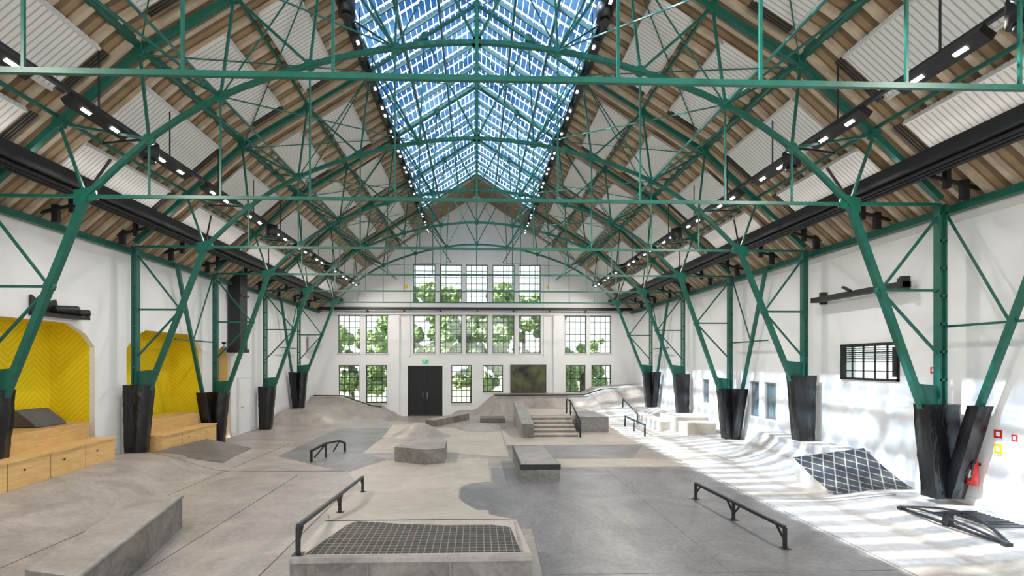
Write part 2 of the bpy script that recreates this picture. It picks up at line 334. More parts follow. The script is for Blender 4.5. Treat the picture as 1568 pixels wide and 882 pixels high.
# ---------------------------------------------------------------- trusses
U=[(8.38,2.95),(7.15,4.1),(5.8,5.35),(4.2,6.33),(2.65,7.28),(1.3,8.15),(0,8.98)]
Lc=[(6.7,2.85),(5.64,3.84),(4.43,4.6),(2.9,5.17),(1.43,5.5),(0,5.62)]
LS=smooth_curve(Lc)
ZB={(1,8.5):.22,(1,12.14):.64,(1,15.78):.1,(1,19.42):.5,(1,23.06):.5,(-1,8.5):.5,(-1,12.14):.42,(-1,15.78):.02,(-1,19.42):.02,(-1,23.06):.5}
for k,y in enumerate(TY):
    mb=MB()
    P=lambda n,s:(s*n[0],y,n[1]+CZ)
    mb.beam((-8.38,y,5.5),(8.38,y,5.5),.045,.055,GREEN)
    for s in (-1,1):
        for j,(a,b) in enumerate(zip(U[:-1],U[1:])): 
            w=.10 if j<3 else .065
            mb.beam(P(a,s),P(b,s),w,w,GREEN)
        for a,b in zip(LS[:-1],LS[1:]): mb.beam(P(a,s),P(b,s),.08,.075,GREEN)
        for a,b in ((0,1),(1,1),(1,2),(2,2),(2,3),(3,3),(3,4),(4,4),(4,5),(5,5)):
            mb.beam(P(Lc[a],s),P(U[b],s),.038,.042,GREEN)
        mb.beam(P(Lc[2],s),(s*2.65,y,U[4][1]+CZ-.05),.02,.02,GREEN)
        mb.beam((s*1.43,y,5.5+CZ),(0,y,U[5][1]+CZ),.02,.02,GREEN)
        for n in Lc[1:5]: mb.beam((s*n[0],y,5.5),P(n,s),.028,.028,GREEN)
        for n in Lc:
            mb.cyl((s*n[0],y-.03,n[1]+CZ),(s*n[0],y+.03,n[1]+CZ),.10,GREEN,8)
        for n in U[1:6]: mb.cyl((s*n[0],y-.06,n[1]+CZ),(s*n[0],y+.06,n[1]+CZ),.095,GREEN,8)
    mb.beam((0,y,5.5),(0,y,U[6][1]+CZ),.035,.035,GREEN)
    mb.done('roof_truss')
    for s in (-1,1):
        zb=ZB.get((s,round(y,2)),.15)
        mb=MB()
        xc=s*8.38
        for dx in (-.05,.05):
            mb.beam((xc+dx,y,zb),(xc+dx,y,5.5),.035,.13,GREEN,up=(0,1,0))
        z=zb+2.1
        while z<5.4:
            mb.box(xc-.065,xc+.065,y-.065,y+.065,z,z+.04,GREEN); z+=.5
        F=(s*8.14,y,zb+1.35); N=(s*6.7,y,5.5)
        mb.beam(F,N,.105,.11,GREEN,up=(0,1,0))
        def SP(z): 
            t=(z-F[2])/(N[2]-F[2]); return (F[0]+(N[0]-F[0])*t,y,z)
        m1=SP(3.95)
        mb.beam(m1,(xc,y,3.95),.045,.045,GREEN); mb.beam(m1,(xc,y,5.35),.035,.04,GREEN); mb.beam(m1,(xc,y,2.75),.035,.04,GREEN)
        mb.cyl((m1[0],y-.04,m1[2]),(m1[0],y+.04,m1[2]),.09,GREEN,8)
        mb.prism([(s*8.05,y-.02,zb+1.6),(s*8.47,y-.02,zb+1.6),(s*8.47,y-.02,zb+2.0),(s*7.93,y-.02,zb+2.05)],(0,.04,0),GREEN)
        mb.prism([(s*6.5,y-.02,5.45),(s*6.9,y-.02,5.35),(s*6.9,y-.02,5.6),(s*6.55,y-.02,5.68)],(0,.04,0),GREEN)
        if k in (0,2,4,6):
            mb.beam((s*8.48,y-.1,zb+.3),(s*8.48,y-1.85,5.45),.085,.09,GREEN,up=(1,0,0))
            mb.beam((s*8.5,y,3.3),(s*8.5,y-1.9,3.3),.04,.04,GREEN)
            mb.beam((s*8.48,y,5.35),(s*8.48,y-1.05,3.3),.03,.03,GREEN)
        mb.done('steel_column_bracket')
        mb=MB()
        def pad(c0,c1,w0,w1,t,z0,z1):
            rows=[]
            n=14
            ring=[(-1,-1),(0,-1.05),(1,-1),(1.04,0),(1,1),(0,1.05),(-1,1),(-1.04,0),(-1,-1)]
            for a in range(n+1):
                q=a/n; row=[]
                cx=c0[0]+(c1[0]-c0[0])*q; cy=c0[1]+(c1[1]-c0[1])*q; w=(w0+(w1-w0)*q)/2
                for j,(u,v) in enumerate(ring):
                    rnd=random.Random(a*17+(j%8)*5+int(y*10)); e=1+rnd.uniform(-.03,.03)
                    row.append((cx+u*w*e,cy+v*t/2*e,z0+(z1-z0)*q))
                rows.append(row)
            mb.grid(rows,VINYL)
            mb.face(rows[-1][:-1],VINYL); mb.face(rows[0][:-1],VINYL)
        top=zb+1.68 
        pad((s*8.36,y),(s*8.30,y),.40,.60,.30,zb,top)
        if k in (0,2,4,6):
            pad((s*8.48,y-.12),(s*8.48,y-.60),.24,.26,.2,zb+.02,top+.02)
        mb.done('column_pad',recalc=True)
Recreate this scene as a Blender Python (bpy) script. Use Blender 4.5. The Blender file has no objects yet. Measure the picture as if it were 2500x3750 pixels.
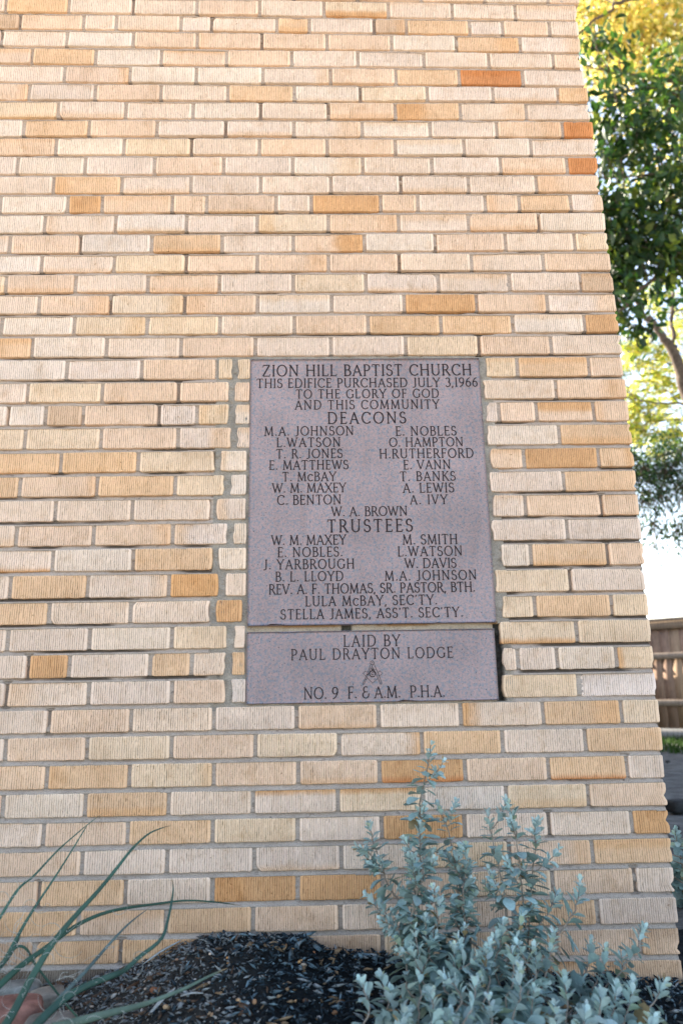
import bpy, math, random
import numpy as np
from mathutils import Vector
random.seed(7); rng = np.random.default_rng(11)
scene = bpy.context.scene
R = math.radians

# ---------------------------------------------------------------- camera
CAM = np.array([-0.83798, -1.84429, 0.69203]); YAW, PITCH, ROLL = -0.027487, 0.235506, -0.017249; FPX = 2640.0
_fw = np.array([-math.sin(YAW)*math.cos(PITCH), math.cos(YAW)*math.cos(PITCH), math.sin(PITCH)])
_r0 = np.array([math.cos(YAW), math.sin(YAW), 0.0]); _u0 = np.cross(_r0, _fw)
_rt = _r0*math.cos(ROLL) + _u0*math.sin(ROLL); _up = -_r0*math.sin(ROLL) + _u0*math.cos(ROLL)
cd = bpy.data.cameras.new('camera'); cam = bpy.data.objects.new('camera', cd); scene.collection.objects.link(cam)
from mathutils import Matrix
M4 = Matrix.Identity(4)
for i in range(3):
    M4[i][0] = _rt[i]; M4[i][1] = _up[i]; M4[i][2] = -_fw[i]; M4[i][3] = CAM[i]
cam.matrix_world = M4
cd.sensor_fit = 'VERTICAL'; cd.sensor_height = 36; cd.lens = 36*FPX/3750.0
cd.clip_start = 0.02; cd.clip_end = 2000
cd.dof.use_dof = True; cd.dof.focus_distance = 1.98; cd.dof.aperture_fstop = 3.0
scene.camera = cam

def at(u, v, Y):
    """point on the plane y = Y seen at photograph pixel (u, v)"""
    d = (u-1250)/FPX*_rt + (1875-v)/FPX*_up + _fw
    return CAM + d*((Y-CAM[1])/d[1])

# ---------------------------------------------------------------- light
SUN_EL, SUN_AZ = R(33), R(-38)           # azimuth from +Y towards +X
sd = Vector((math.sin(SUN_AZ)*math.cos(SUN_EL), math.cos(SUN_AZ)*math.cos(SUN_EL), math.sin(SUN_EL)))
world = bpy.data.worlds.new('World'); scene.world = world; world.use_nodes = True
nt = world.node_tree; nt.nodes.clear()
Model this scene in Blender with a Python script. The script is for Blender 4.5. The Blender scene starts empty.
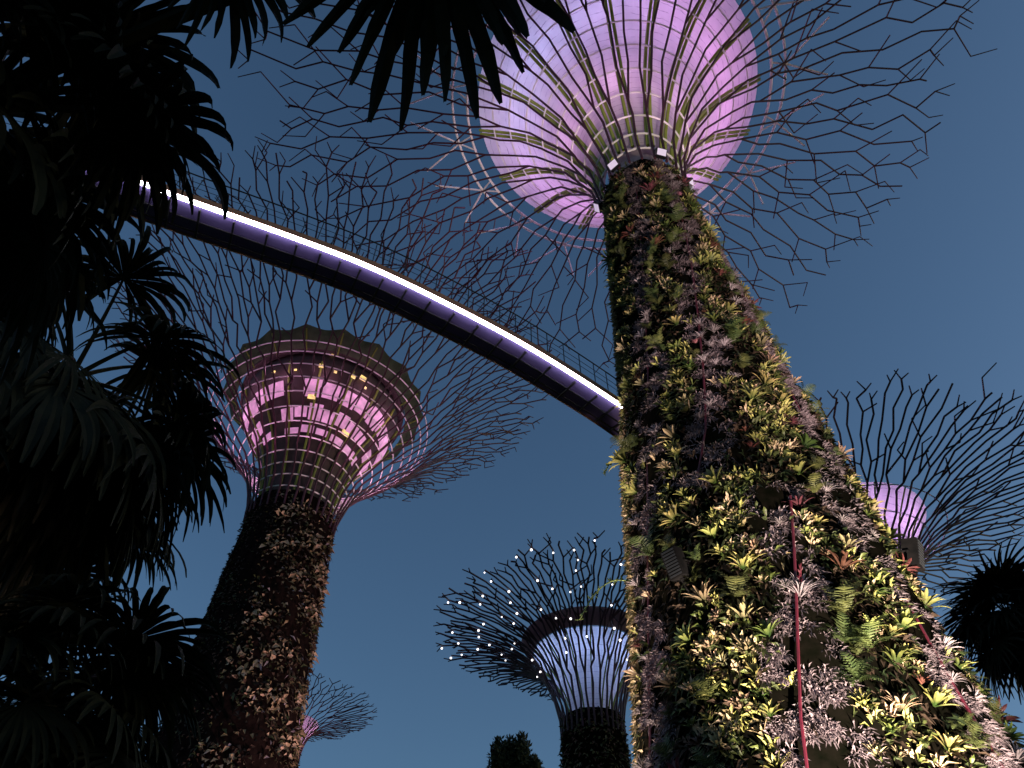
import bpy, math, random
import numpy as np
from mathutils import Vector, Matrix

R = math.radians
S = bpy.context.scene
COL = S.collection
rnd = random.Random(7)

# ------------------------------------------------------------------ camera, sky, sun, exposure
cam = bpy.data.objects.new('camera', bpy.data.cameras.new('camera'))
COL.objects.link(cam)
S.camera = cam
cam.location = (0, 0, 1.6)
cam.rotation_euler = (R(90 + 49.4), 0, 0)
cam.data.sensor_width = 36
cam.data.lens = 26.02
cam.data.clip_start = 0.05
cam.data.clip_end = 6000

W = bpy.data.worlds.new('World')
S.world = W
W.use_nodes = True
bg = W.node_tree.nodes['Background']
sk = W.node_tree.nodes.new('ShaderNodeTexSky')
sk.sky_type = 'NISHITA'
sk.sun_disc = False
sk.sun_elevation = R(7)
sk.sun_rotation = R(90)
sk.ozone_density = 3.0
W.node_tree.links.new(sk.outputs[0], bg.inputs[0])
bg.inputs[1].default_value = 0.15

sun = bpy.data.objects.new('sun', bpy.data.lights.new('sun', 'SUN'))
COL.objects.link(sun)
sun.data.energy = 0.02          # dusk: next to nothing left of the sun
sun.data.angle = R(10)
sun.data.color = (1, .85, .7)
sun.rotation_euler = (R(83.4), 0, R(90))

S.view_settings.view_transform = 'Standard'
S.view_settings.look = 'None'
S.view_settings.exposure = 0
S.view_settings.gamma = 1
S.render.engine = 'CYCLES'
S.cycles.max_bounces = 5
S.cycles.diffuse_bounces = 2
S.cycles.use_denoising = True


# ------------------------------------------------------------------ materials
def nodes_of(name):
    m = bpy.data.materials.new(name)
    m.use_nodes = True
    nt = m.node_tree
    return m, nt, nt.nodes['Principled BSDF']


def noise_mat(name, c1, c2, scale=4.0, rough=.7, detail=4, bump=0.0, metallic=0.0, per_object=0.0, sub=0.0, spec=.5):
    m, nt, b = nodes_of(name)
    tc = nt.nodes.new('ShaderNodeTexCoord')
    n = nt.nodes.new('ShaderNodeTexNoise')
    n.inputs['Scale'].default_value = scale
    n.inputs['Detail'].default_value = detail
    nt.links.new(tc.outputs['Object'], n.inputs['Vector'])
    r = nt.nodes.new('ShaderNodeValToRGB')
    r.color_ramp.elements[0].position = .3
    r.color_ramp.elements[1].position = .7
    r.color_ramp.elements[0].color = (*c1, 1)
    r.color_ramp.elements[1].color = (*c2, 1)
    nt.links.new(n.outputs['Fac'], r.inputs[0])
    out = r.outputs[0]
    if per_object:
        oi = nt.nodes.new('ShaderNodeObjectInfo')
        hs = nt.nodes.new('ShaderNodeHueSaturation')
        mr = nt.nodes.new('ShaderNodeMapRange')
        mr.inputs['To Min'].default_value = 1 - per_object
        mr.inputs['To Max'].default_value = 1 + per_object
        nt.links.new(oi.outputs['Random'], mr.inputs['Value'])
        nt.links.new(mr.outputs[0], hs.inputs['Value'])
        mh = nt.nodes.new('ShaderNodeMapRange')
        mh.inputs['To Min'].default_value = .5 + .03
        mh.inputs['To Max'].default_value = .5 - .045
        mm = nt.nodes.new('ShaderNodeMath')
        mm.operation = 'FRACT'
        mk = nt.nodes.new('ShaderNodeMath')
        mk.operation = 'MULTIPLY'
        mk.inputs[1].default_value = 7.31
        nt.links.new(oi.outputs['Random'], mk.inputs[0])
        nt.links.new(mk.outputs[0], mm.inputs[0])
        nt.links.new(mm.outputs[0], mh.inputs['Value'])
        nt.links.new(mh.outputs[0], hs.inputs['Hue'])
        nt.links.new(out, hs.inputs['Color'])
        out = hs.outputs[0]
    nt.links.new(out, b.inputs['Base Color'])
    b.inputs['Roughness'].default_value = rough
    b.inputs['Metallic'].default_value = metallic
    b.inputs['Specular IOR Level'].default_value = spec
    if bump:
        bm = nt.nodes.new('ShaderNodeBump')
        bm.inputs['Strength'].default_value = bump
        bm.inputs['Distance'].default_value = .1
        nt.links.new(n.outputs['Fac'], bm.inputs['Height'])
        nt.links.new(bm.outputs[0], b.inputs['Normal'])
    if sub:
        tr = nt.nodes.new('ShaderNodeBsdfTranslucent')
        nt.links.new(out, tr.inputs['Color'])
        mx = nt.nodes.new('ShaderNodeMixShader')
        mx.inputs[0].default_value = sub
        o = nt.nodes['Material Output']
        nt.links.new(b.outputs[0], mx.inputs[1])
        nt.links.new(tr.outputs[0], mx.inputs[2])
        nt.links.new(mx.outputs[0], o.inputs[0])
    return m


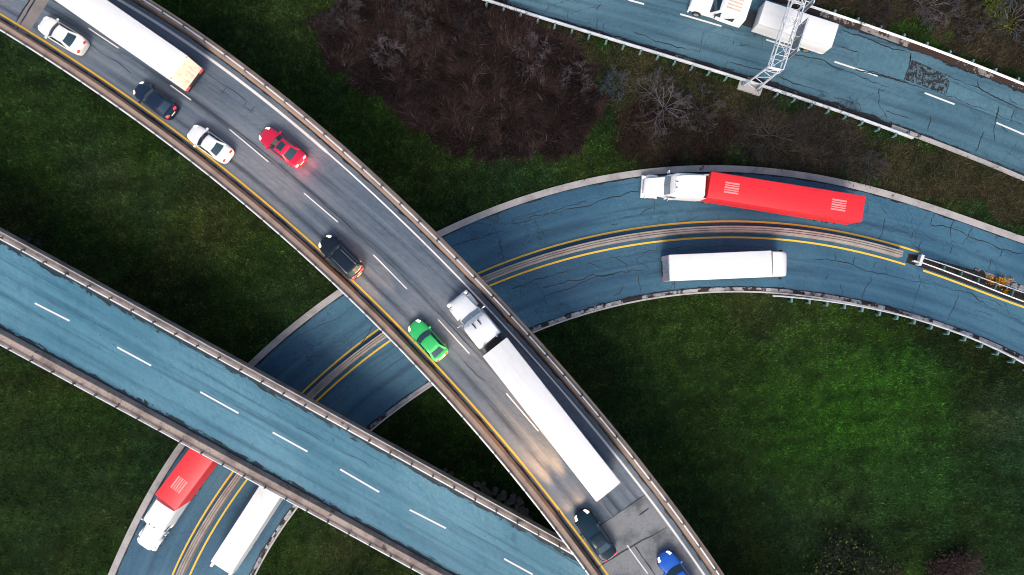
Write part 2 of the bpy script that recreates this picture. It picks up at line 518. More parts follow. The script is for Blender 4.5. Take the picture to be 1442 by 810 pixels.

◆ **Task to complete**:
Give again the lines from "Recreate this scene" to "rnd = random.Random(7)" exactly, both of those lines included, and do not include any pictures.

◆ **Problem solution**:
Recreate this scene as a Blender Python (bpy) script. Use Blender 4.5. The Blender file has no objects yet. Measure the picture as if it were 2500x3750 pixels.
import bpy, math, random
import numpy as np
from mathutils import Vector
random.seed(7); rng = np.random.default_rng(11)
scene = bpy.context.scene
R = math.radians

# ---------------------------------------------------------------- camera
CAM = np.array([-0.83798, -1.84429, 0.69203]); YAW, PITCH, ROLL = -0.027487, 0.235506, -0.017249; FPX = 2640.0
_fw = np.array([-math.sin(YAW)*math.cos(PITCH), math.cos(YAW)*math.cos(PITCH), math.sin(PITCH)])
_r0 = np.array([math.cos(YAW), math.sin(YAW), 0.0]); _u0 = np.cross(_r0, _fw)
_rt = _r0*math.cos(ROLL) + _u0*math.sin(ROLL); _up = -_r0*math.sin(ROLL) + _u0*math.cos(ROLL)
cd = bpy.data.cameras.new('camera'); cam = bpy.data.objects.new('camera', cd); scene.collection.objects.link(cam)
from mathutils import Matrix
M4 = Matrix.Identity(4)
for i in range(3):
    M4[i][0] = _rt[i]; M4[i][1] = _up[i]; M4[i][2] = -_fw[i]; M4[i][3] = CAM[i]
cam.matrix_world = M4
cd.sensor_fit = 'VERTICAL'; cd.sensor_height = 36; cd.lens = 36*FPX/3750.0
cd.clip_start = 0.02; cd.clip_end = 2000
cd.dof.use_dof = True; cd.dof.focus_distance = 1.98; cd.dof.aperture_fstop = 3.0
scene.camera = cam

def at(u, v, Y):
    """point on the plane y = Y seen at photograph pixel (u, v)"""
    d = (u-1250)/FPX*_rt + (1875-v)/FPX*_up + _fw
    return CAM + d*((Y-CAM[1])/d[1])

# ---------------------------------------------------------------- light
SUN_EL, SUN_AZ = R(33), R(-38)           # azimuth from +Y towards +X
sd = Vector((math.sin(SUN_AZ)*math.cos(SUN_EL), math.cos(SUN_AZ)*math.cos(SUN_EL), math.sin(SUN_EL)))
world = bpy.data.worlds.new('World'); scene.world = world; world.use_nodes = True
nt = world.node_tree; nt.nodes.clear()
Model this scene in Blender with a Python script. The script is for Blender 4.5. The Blender scene starts empty.
import bpy, math, random
import numpy as np
from mathutils import Vector, Matrix

R = math.radians
S = bpy.context.scene
COL = S.collection
rnd = random.Random(7)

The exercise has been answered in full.